Vamos circulando, paramos en un bar espléndido que tiene dos plantas y terraza. Ese rato nos sirve para descomprimir su tensión del trabajo y para que yo asimile éste país. Al cabo de un rato volvemos a casa.
Me ducho dos veces al día, una por la mañana y otra antes de cenar, con lo que se llega a sudar y la cantidad de polvo que hay en el ambiente es necesario asearse a menudo. Descansamos media hora y salimos a cenar.
Se come por poco dinero, por unos diez dólares pueden cenar dos personas en un restaurante de comida occidental. Cada semana abren nuevos establecimientos, la mayoría regidos por ONG o por empresarios extranjeros. Los empresarios camboyanos se centran en la construcción y en estar próximos al gobierno.
El motor económico de Siem Reap es el turismo, la prioridad del gobierno no son sus ciudadanos, sino captar divisas. No existe ni un servicio de salud ni de educación públicos, ni siquiera hay alumbrado público, o servicio de recogida de basura, o zonas verdes. Es un neoliberalismo extremo.

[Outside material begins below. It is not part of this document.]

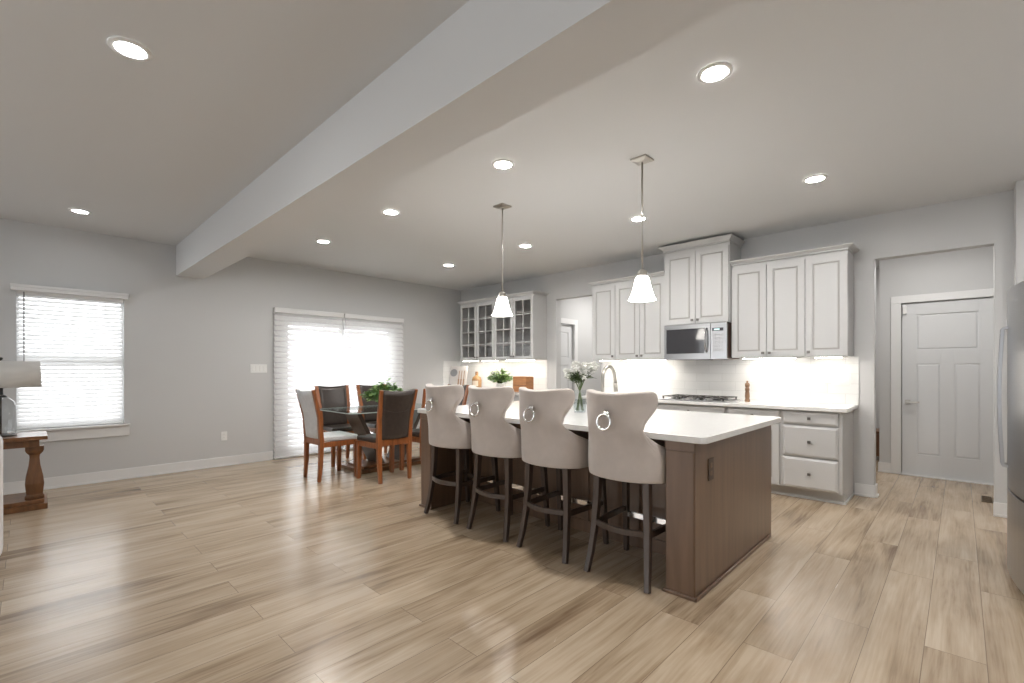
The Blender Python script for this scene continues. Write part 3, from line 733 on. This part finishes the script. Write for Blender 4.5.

Antes de las diez de la noche ya estoy en la cama, cansado y con ganas de dormir. Se sigue oyendo la música de la pagoda, además hay que añadir los motores del aire acondicionado del edificio que suenan como si estuvieran dentro de la habitación. Vemos un par de capítulos de alguna serie y damos el día por terminado.